AJI menganggap meskipun pemerintah bisa menangkal hoax dengan pemblokiran internet, orang juga dibatasi untuk mendapatkan informasi yang benar. Abdul Manan juga menambahkan, “(pemblokiran internet) mengganggu pekerjaan wartawan yang salah satunya adalah memverifikasi informasi dan menurut kami ini juga merugikan pemerintah. Orang Papua jadi tidak tahu apa yang dilakukan pemerintah menangani kasus ini.”

Dua warga sedang mengakses sinyal telepon sembari melihat pemandangan kota Wamena dari ketinggian kawasan Napua Wamena pada Agustus 2019. (Alam Burhanan | VOA)

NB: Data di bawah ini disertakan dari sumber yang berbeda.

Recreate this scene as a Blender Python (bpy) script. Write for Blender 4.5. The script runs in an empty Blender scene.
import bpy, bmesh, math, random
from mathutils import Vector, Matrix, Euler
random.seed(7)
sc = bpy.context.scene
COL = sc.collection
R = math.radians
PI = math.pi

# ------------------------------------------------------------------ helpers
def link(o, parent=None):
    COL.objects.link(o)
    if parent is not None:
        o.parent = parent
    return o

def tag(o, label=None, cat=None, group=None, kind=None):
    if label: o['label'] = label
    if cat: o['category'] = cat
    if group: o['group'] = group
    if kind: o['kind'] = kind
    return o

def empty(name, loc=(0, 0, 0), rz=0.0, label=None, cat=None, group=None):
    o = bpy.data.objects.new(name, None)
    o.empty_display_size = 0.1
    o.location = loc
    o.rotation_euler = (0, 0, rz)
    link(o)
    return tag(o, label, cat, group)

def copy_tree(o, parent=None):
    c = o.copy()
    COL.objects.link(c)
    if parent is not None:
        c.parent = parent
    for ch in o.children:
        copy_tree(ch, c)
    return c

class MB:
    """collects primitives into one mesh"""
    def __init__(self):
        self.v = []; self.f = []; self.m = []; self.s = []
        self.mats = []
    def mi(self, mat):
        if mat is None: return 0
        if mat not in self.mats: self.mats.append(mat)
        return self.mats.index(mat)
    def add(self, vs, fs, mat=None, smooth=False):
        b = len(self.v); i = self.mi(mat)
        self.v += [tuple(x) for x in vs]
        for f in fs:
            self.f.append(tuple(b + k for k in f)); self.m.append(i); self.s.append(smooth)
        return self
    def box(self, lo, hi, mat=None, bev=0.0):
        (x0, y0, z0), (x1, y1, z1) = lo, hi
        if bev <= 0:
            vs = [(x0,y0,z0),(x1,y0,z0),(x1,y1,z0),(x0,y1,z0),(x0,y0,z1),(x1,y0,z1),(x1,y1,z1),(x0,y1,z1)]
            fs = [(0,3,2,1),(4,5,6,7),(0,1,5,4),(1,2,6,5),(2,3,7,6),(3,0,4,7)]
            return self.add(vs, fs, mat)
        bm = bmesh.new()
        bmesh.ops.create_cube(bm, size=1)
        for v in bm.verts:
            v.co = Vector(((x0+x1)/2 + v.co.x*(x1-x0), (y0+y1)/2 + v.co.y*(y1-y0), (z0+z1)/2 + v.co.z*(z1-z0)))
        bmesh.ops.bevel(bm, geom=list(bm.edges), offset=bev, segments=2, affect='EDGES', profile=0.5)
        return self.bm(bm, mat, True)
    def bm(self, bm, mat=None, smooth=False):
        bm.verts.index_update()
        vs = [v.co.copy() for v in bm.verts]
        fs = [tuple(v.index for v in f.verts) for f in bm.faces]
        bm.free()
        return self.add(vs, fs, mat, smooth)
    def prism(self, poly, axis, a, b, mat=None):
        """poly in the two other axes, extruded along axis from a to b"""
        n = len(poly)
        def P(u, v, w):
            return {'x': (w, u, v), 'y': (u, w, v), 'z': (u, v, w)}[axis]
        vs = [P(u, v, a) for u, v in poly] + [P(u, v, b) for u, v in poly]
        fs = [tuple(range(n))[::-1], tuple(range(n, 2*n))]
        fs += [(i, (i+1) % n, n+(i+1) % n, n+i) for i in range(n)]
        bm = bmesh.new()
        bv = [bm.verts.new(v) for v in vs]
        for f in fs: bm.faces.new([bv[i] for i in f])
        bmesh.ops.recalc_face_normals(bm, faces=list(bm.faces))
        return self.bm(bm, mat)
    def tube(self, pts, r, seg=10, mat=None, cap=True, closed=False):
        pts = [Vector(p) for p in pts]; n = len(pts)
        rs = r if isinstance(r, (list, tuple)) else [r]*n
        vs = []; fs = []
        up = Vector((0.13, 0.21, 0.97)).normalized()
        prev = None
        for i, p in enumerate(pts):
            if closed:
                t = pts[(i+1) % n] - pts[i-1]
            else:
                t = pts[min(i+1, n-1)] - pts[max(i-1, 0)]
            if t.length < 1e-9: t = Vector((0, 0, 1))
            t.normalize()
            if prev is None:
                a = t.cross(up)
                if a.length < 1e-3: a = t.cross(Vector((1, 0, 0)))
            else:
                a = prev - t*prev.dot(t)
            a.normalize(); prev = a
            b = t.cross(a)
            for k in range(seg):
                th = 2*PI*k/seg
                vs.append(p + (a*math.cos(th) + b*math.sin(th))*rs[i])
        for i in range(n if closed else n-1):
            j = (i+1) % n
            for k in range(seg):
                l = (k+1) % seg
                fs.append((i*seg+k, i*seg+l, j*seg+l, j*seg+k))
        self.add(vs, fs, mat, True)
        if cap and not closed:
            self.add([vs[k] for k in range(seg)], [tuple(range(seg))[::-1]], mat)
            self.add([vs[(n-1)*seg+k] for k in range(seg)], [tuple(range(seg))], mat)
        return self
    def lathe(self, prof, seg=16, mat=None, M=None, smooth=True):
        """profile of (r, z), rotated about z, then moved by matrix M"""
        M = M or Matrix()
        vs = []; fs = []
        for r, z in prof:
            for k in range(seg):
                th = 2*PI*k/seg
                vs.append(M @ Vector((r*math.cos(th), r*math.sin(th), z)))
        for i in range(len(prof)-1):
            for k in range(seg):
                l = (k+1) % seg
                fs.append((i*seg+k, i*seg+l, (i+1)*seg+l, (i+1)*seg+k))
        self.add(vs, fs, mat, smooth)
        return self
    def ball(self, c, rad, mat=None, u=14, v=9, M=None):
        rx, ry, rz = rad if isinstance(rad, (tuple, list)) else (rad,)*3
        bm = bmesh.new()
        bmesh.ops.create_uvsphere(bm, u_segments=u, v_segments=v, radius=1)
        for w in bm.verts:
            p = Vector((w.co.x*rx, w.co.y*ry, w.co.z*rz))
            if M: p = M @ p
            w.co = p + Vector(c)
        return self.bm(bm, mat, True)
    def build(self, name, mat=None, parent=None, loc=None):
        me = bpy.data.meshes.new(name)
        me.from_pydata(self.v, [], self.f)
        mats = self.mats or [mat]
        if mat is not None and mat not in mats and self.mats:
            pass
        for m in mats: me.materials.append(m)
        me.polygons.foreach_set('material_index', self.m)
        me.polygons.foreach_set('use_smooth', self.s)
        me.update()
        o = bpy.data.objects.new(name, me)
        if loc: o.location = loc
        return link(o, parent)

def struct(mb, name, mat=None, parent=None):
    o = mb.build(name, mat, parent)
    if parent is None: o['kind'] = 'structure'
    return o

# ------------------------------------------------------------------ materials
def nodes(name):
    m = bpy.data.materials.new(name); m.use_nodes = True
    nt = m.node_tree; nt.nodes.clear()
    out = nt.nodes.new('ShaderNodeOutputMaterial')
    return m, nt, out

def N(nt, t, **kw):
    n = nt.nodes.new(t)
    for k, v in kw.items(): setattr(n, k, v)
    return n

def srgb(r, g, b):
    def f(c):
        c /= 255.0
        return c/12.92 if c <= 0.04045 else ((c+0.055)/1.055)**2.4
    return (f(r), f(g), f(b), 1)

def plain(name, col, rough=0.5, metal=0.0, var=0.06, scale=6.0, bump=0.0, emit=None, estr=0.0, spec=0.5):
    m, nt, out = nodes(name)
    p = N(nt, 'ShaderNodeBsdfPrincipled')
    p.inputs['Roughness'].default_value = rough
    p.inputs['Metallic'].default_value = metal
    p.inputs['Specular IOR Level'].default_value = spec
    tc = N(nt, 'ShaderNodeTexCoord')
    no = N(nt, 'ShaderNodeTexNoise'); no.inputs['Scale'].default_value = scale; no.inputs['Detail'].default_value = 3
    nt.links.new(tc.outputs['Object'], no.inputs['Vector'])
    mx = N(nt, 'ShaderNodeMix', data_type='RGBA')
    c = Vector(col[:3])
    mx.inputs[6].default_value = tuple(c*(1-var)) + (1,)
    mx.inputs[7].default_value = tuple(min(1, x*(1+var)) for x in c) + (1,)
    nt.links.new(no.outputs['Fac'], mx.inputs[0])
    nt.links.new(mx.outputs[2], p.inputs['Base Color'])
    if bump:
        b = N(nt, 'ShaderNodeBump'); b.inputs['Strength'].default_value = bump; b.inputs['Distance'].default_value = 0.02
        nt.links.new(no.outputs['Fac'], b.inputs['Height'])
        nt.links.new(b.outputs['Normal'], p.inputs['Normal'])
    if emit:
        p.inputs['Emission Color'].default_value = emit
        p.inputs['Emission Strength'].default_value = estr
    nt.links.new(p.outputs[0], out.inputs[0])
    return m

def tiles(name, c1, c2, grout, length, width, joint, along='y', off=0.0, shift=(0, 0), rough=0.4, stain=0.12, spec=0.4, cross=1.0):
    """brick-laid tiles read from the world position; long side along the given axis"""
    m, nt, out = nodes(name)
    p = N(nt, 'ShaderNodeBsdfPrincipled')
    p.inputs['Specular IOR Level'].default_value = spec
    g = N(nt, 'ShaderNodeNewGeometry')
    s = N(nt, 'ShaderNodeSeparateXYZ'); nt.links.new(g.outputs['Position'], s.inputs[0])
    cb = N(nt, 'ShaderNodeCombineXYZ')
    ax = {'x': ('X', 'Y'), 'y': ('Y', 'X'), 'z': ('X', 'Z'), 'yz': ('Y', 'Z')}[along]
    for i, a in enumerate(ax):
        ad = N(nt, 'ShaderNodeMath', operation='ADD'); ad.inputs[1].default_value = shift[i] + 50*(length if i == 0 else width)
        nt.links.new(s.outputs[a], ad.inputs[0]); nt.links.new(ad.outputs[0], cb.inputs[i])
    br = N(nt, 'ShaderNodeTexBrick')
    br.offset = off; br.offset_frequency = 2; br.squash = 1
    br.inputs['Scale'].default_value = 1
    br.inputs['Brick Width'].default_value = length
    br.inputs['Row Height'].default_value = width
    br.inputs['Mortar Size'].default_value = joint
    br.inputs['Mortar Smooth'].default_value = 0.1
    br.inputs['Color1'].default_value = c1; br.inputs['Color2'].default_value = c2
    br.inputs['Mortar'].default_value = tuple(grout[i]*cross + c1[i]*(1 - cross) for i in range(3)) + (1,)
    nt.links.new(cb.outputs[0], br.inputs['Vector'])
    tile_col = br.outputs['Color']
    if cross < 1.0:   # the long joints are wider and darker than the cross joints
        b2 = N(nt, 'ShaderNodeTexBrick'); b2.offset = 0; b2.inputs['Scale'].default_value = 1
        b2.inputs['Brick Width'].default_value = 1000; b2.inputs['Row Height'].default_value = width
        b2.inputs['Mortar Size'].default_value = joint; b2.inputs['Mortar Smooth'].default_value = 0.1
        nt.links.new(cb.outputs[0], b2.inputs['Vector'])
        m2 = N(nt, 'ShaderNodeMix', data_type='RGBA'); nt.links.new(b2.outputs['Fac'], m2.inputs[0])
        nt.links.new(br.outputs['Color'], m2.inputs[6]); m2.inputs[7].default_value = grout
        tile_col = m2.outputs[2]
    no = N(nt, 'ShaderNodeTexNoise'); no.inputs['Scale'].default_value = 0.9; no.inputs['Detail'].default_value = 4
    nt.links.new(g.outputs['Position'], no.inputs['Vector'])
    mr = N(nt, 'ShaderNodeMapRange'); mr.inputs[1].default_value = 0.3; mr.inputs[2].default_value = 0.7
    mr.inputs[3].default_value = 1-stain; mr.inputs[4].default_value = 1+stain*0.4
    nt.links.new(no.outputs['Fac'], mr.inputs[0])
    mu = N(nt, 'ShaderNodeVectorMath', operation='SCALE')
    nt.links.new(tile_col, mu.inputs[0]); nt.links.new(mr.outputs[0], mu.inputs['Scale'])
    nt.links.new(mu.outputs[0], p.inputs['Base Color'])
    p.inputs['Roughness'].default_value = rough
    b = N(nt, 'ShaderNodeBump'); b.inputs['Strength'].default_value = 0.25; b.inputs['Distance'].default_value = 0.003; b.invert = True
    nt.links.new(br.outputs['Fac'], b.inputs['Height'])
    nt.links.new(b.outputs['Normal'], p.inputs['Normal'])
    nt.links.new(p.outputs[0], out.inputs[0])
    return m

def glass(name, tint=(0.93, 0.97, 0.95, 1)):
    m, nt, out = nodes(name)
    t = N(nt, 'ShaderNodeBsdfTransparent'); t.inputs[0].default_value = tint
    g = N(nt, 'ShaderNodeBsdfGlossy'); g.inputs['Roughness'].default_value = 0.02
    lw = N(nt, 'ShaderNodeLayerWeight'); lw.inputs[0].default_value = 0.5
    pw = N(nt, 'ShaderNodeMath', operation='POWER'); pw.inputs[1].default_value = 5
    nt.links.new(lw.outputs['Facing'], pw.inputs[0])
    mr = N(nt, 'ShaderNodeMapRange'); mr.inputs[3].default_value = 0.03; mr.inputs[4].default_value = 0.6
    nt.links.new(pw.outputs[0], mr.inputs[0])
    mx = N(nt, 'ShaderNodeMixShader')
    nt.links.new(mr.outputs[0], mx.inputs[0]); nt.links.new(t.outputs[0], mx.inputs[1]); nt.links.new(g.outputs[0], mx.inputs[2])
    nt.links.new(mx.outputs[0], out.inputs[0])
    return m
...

Johnny G. Plate, Menteri Kominfo, mengatakan pihaknya melakukan pemblokiran bukan untuk menutupi informasi, tapi untuk membatasi dan mengendalikan transmisi informasi, yang menurutnya banyak berisi informasi hasutan yang membahayakan. “Banyak informasi yang tidak benar yang diedarkan, banyak informasi hasutan yang diedarkan, yang membahayakan, apa yang harus dilakukan oleh pemerintah? Pemerintah mempunyai tugas mengendalikan itu. Itulah yang terjadi di Papua. Pada saat pengendalian lapangan, ini sudah sulit dilakukan, maka perlu ada juga usaha pembatasan transmisi informasi, pengendalian transmisi informasi, bukan menutupi atau mematikan itu,” paparnya.

Kebebasan Pers di Papua Masih Fatamorgana

Abdul Manan berpendapat pemberitaan yang adil dan berimbang dapat berdampak bagi warga Papua. Menurutnya, kebebasan pers di Papua sangat penting karena akan membantu pemerintah pusat di Jakarta untuk membuat kebijakan yang benar tentang Papua dan juga agar pemerintah Jakarta “mendengar apa aspirasi utama orang Papua”.

Pendapat ini diamini oleh Heyder Affan, wartawan BBC. “Menurut saya kalau wartawan tidak diberikan kebebasan untuk meliput apa adanya, meliput tanpa dikawal tanpa dikontrol, hal itu akan membuat liputan di Papua tidak akan bebas. Hal tersebut akan berpengaruh terhadap kualitas, terhadap apa yang terjadi di Papua sebenarnya,” jelasnya.

50 tahun setelah Pepera, pentingnya pers bebas bukan lagi menjadi pertanyaan melainkan bagian dari jawaban – solusi bagi Papua.